### Available data

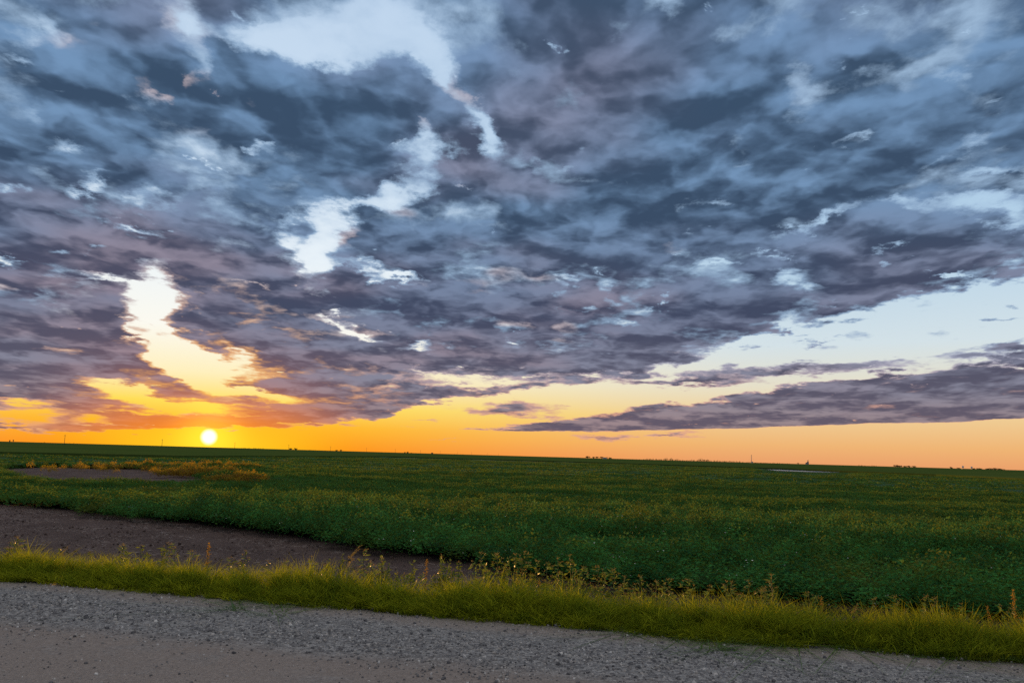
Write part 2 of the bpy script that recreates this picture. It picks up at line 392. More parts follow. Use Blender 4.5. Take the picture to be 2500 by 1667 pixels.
def ground_z(x, y):
    """height of the bare ground: road grade, verge slope, lower field with slow swells"""
    n = x * ndir.x + y * ndir.y
    t = np.clip((n - EDGE - 0.50) / 1.05, 0, 1); t = t * t * (3 - 2 * t)
    d = np.hypot(x, y)
    sw = (fbm(x / 26.0, y / 15.0, 3, 11) - 0.44) * 0.55 * np.clip((n - 13) / 16, 0, 1) * np.clip((420 - d) / 200, 0, 1)
    return FIELD_Z * t + sw + .05 * np.exp(-((n - EDGE - .55) / .3) ** 2)

# crop edge in plan, from the foot of the plants in the photograph
CE = [G(x, y, FIELD_Z) for x, y in ((-900,1085),(0,1160),(300,1192),(588,1230),(756,1259),(868,1279),(980,1295),(1180,1330),(1400,1362),(1863,1408),(2044,1424),(2352,1458),(3000,1518))]
ces = np.array([p.dot(rdir) for p in CE]); cen = np.array([p.dot(ndir) for p in CE]); _o = np.argsort(ces); ces = ces[_o]; cen = cen[_o]
def crop_n(s): return np.interp(s, ces, cen)

# ------------------------------------------------------------------ ground materials
def soil_b(n):
    g = n.n('ShaderNodeNewGeometry').outputs['Position']
    a = n.noise(g, 0.9, 6, 0.6); b = n.noise(g, 26, 5, 0.65); c = n.noise(g, 90, 3, 0.6)
    col = n.ramp(n.m('MULTIPLY_ADD', a, 0.4, n.m('MULTIPLY', b, 0.6)), [(0.3, rgb(.055,.036,.032)), (0.5, rgb(.115,.080,.070)), (0.68, rgb(.19,.14,.125))])
    col = n.mix(n.ss(c, .62, .72), col, rgb(.22,.18,.15))
    return principled(n, col, .95, .1, bump(n, n.m('MULTIPLY_ADD', b, 1.0, n.m('MULTIPLY', c, .4)), 1.0, .05))
M_soil = mat('soil', soil_b)
def far_b(n):
    g = n.n('ShaderNodeNewGeometry').outputs['Position']
    a = n.noise(n.vm('MULTIPLY', g, (1, 1.6, 1)), 0.012, 5, 0.6); b = n.noise(g, .16, 6, .7); c = n.noise(g, 1.6, 4, .7)
    f = n.m('MULTIPLY_ADD', a, .5, n.m('MULTIPLY_ADD', b, .25, n.m('MULTIPLY', c, .25)))
    col = n.ramp(f, [(.34, rgb(.040,.066,.016)), (.5, rgb(.060,.094,.022)), (.62, rgb(.090,.115,.030))])
    return principled(n, col, 1.0, 0.0)
M_far = mat('far_field_green', far_b)
def road_b(n):
    g = n.n('ShaderNodeNewGeometry').outputs['Position']
    nn = n.m('SUBTRACT', n.vm('DOT_PRODUCT', g, tuple(ndir)), EDGE)        # 0 at the verge, negative towards the wheel tracks
    w = n.m('MULTIPLY_ADD', n.m('SUBTRACT', n.noise(g, .8, 4, .6), .5), .7, nn)
    st = n.n('ShaderNodeTexVoronoi'); n.put(st.inputs['Vector'], g); st.inputs['Scale'].default_value = 30
    st2 = n.n('ShaderNodeTexVoronoi'); n.put(st2.inputs['Vector'], g); st2.inputs['Scale'].default_value = 70
    tone = n.sep(st.outputs['Color'])[0]; tone2 = n.sep(st2.outputs['Color'])[1]
    loose = n.ramp(n.m('MULTIPLY_ADD', tone, .6, n.m('MULTIPLY', tone2, .4)), [(.1, rgb(.12,.115,.118)), (.5, rgb(.25,.24,.235)), (.9, rgb(.44,.42,.40))])
    packed = n.ramp(n.noise(g, 38, 6, .7), [(.3, rgb(.19,.155,.135)), (.52, rgb(.275,.228,.200)), (.7, rgb(.37,.315,.28))])
    fine = n.noise(g, 160, 3, .6)
    packed = n.mix(n.ss(fine, .6, .72), packed, rgb(.36,.33,.31))
    # bands across the road: brown shoulder, grey loose windrow, packed brown track
    m1 = n.ss(w, -.55, -.20); m2 = n.ss(w, -2.05, -1.55)
    lo = n.m('MULTIPLY', m2, n.m('SUBTRACT', 1.0, n.m('MULTIPLY', m1, .75)))
    lo = n.m('MAXIMUM', lo, n.m('MULTIPLY', n.ss(n.noise(g, .9, 6, .7), .50, .72), .6))
    col = n.mix(lo, packed, loose)
    h = n.m('MULTIPLY_ADD', n.m('SUBTRACT', 1.0, st.outputs['Distance']), n.m('MULTIPLY_ADD', lo, 1.2, .25), n.m('MULTIPLY', fine, .35))
    return principled(n, col, .92, .25, bump(n, h, 1.0, .022))
M_road = mat('road_gravel', road_b)

# ------------------------------------------------------------------ ground sheets
def sheet(name, ss, ns, zf, m, kind='structure', sm=True):
    S, Nn = np.meshgrid(ss, ns, indexing='xy')
    X = S * rdir.x + Nn * ndir.x; Y = S * rdir.y + Nn * ndir.y
    V = np.stack([X, Y, zf(X, Y, S, Nn)], -1).reshape(-1, 3); w = len(ss); h = len(ns)
    i = np.arange((h - 1) * w).reshape(h - 1, w)[:, :-1].ravel()
    F = np.stack([i, i + 1, i + 1 + w, i + w], 1)
    if rdir.cross(ndir).z < 0: F = F[:, ::-1]
    return link(name, mesh_np(name, V, F, [m], sm), kind=kind)
def spaced(lo, hi, core0, core1, step, growth=1.25):
    core = list(np.arange(core0, core1 + step, step)); a = core[0]; st = step; left = []
    while a > lo: st *= growth; a -= st; left.append(max(a, lo))
    b = core[-1]; st = step; right = []
    while b < hi: st *= growth; b += st; right.append(min(b, hi))
    return np.array(left[::-1] + core + right)
# one sheet reaching the horizon; soil near the road, green farmland further off
def near_far_b(n):
    g = n.n('ShaderNodeNewGeometry').outputs['Position']
    return None
ss_ = spaced(-26000, 26000, -90, 90, 1.5, 1.22); ns_ = spaced(-26000, 26000, 7.5, 110, 0.75, 1.22)
def gz(X, Y, S, Nn):
    z = ground_z(X, Y); return z - 0.02
sheet('ground', ss_, ns_, gz, M_soil)

def rz_(X, Y, S, Nn):
    e = EDGE - Nn
    z = 0.006 + 0.030 * np.exp(-((e - 1.3) / .55) ** 2) + 0.02 * (fbm(S * 1.1, Nn * 2.2, 4, 3) - .45)
    z = np.where(e < 0.0, z + (e) * 0.10, z)
    return z
sheet('gravel_road', spaced(-900, 900, -22, 22, 0.16, 1.15), np.arange(EDGE - 12, EDGE + 0.36, 0.07), rz_, M_road)

# ------------------------------------------------------------------ scatter as ONE object (geometry nodes instancing small source meshes)
def scatter(name, pts, rots, scs, ids, sources, label, cat=None, kind='stuff'):
    me = bpy.data.meshes.new(name); me.vertices.add(len(pts)); me.vertices.foreach_set('co', np.asarray(pts, np.float32).ravel())
    for nm, typ, arr in (('rot', 'FLOAT_VECTOR', rots), ('scl', 'FLOAT_VECTOR', scs), ('vid', 'INT', ids)):
        at = me.attributes.new(nm, typ, 'POINT'); at.data.foreach_set('vector' if typ == 'FLOAT_VECTOR' else 'value', np.asarray(arr, np.float32 if typ != 'INT' else np.int32).ravel())
    me.update(); o = link(name, me, kind=kind, label=label, cat=cat)
    ng = bpy.data.node_groups.new(name, 'GeometryNodeTree')
    ng.interface.new_socket('Geometry', in_out='INPUT', socket_type='NodeSocketGeometry')
    ng.interface.new_socket('Geometry', in_out='OUTPUT', socket_type='NodeSocketGeometry')
    gi = ng.nodes.new('NodeGroupInput'); go = ng.nodes.new('NodeGroupOutput')
    g2i = ng.nodes.new('GeometryNodeGeometryToInstance')
    for sme in reversed(sources):
        so_ = bpy.data.objects.new(sme.name, sme)
        oi = ng.nodes.new('GeometryNodeObjectInfo'); oi.inputs['Object'].default_value = so_; oi.inputs['As Instance'].default_value = True
        ng.links.new(oi.outputs['Geometry'], g2i.inputs[0])
    iop = ng.nodes.new('GeometryNodeInstanceOnPoints'); iop.inputs['Pick Instance'].default_value = True
    def attr(nm, dt):
        a = ng.nodes.new('GeometryNodeInputNamedAttribute'); a.data_type = dt; a.inputs['Name'].default_value = nm
        return [q for q in a.outputs if q.enabled][0]
    ng.links.new(gi.outputs[0], iop.inputs['Points']); ng.links.new(g2i.outputs[0], iop.inputs['Instance'])
    ng.links.new(attr('vid', 'INT'), iop.inputs['Instance Index']); ng.links.new(attr('scl', 'FLOAT_VECTOR'), iop.inputs['Scale'])
    e2r = ng.nodes.new('FunctionNodeEulerToRotation'); ng.links.new(attr('rot', 'FLOAT_VECTOR'), e2r.inputs[0]); ng.links.new(e2r.outputs[0], iop.inputs['Rotation'])
    ng.links.new(iop.outputs[0], go.inputs[0])
    md = o.modifiers.new('scatter', 'NODES'); md.node_group = ng
    return o
def rots_z(n, tilt=0.0):
    r = np.zeros((n, 3)); r[:, 2] = rng.uniform(0, 2 * np.pi, n)
    if tilt: r[:, 0] = rng.normal(0, tilt, n); r[:, 1] = rng.normal(0, tilt, n)
    return r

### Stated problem
Repeat the listing above from its first line through the line that contains "def crop_n(s): return np.interp(s, ces, cen)", both included, and nothing more. Drop the pictures.

### The output
Write part 2 of the bpy script that recreates this picture. It picks up at line 392. More parts follow. Use Blender 4.5. Take the picture to be 2500 by 1667 pixels.
def ground_z(x, y):
    """height of the bare ground: road grade, verge slope, lower field with slow swells"""
    n = x * ndir.x + y * ndir.y
    t = np.clip((n - EDGE - 0.50) / 1.05, 0, 1); t = t * t * (3 - 2 * t)
    d = np.hypot(x, y)
    sw = (fbm(x / 26.0, y / 15.0, 3, 11) - 0.44) * 0.55 * np.clip((n - 13) / 16, 0, 1) * np.clip((420 - d) / 200, 0, 1)
    return FIELD_Z * t + sw + .05 * np.exp(-((n - EDGE - .55) / .3) ** 2)

# crop edge in plan, from the foot of the plants in the photograph
CE = [G(x, y, FIELD_Z) for x, y in ((-900,1085),(0,1160),(300,1192),(588,1230),(756,1259),(868,1279),(980,1295),(1180,1330),(1400,1362),(1863,1408),(2044,1424),(2352,1458),(3000,1518))]
ces = np.array([p.dot(rdir) for p in CE]); cen = np.array([p.dot(ndir) for p in CE]); _o = np.argsort(ces); ces = ces[_o]; cen = cen[_o]
def crop_n(s): return np.interp(s, ces, cen)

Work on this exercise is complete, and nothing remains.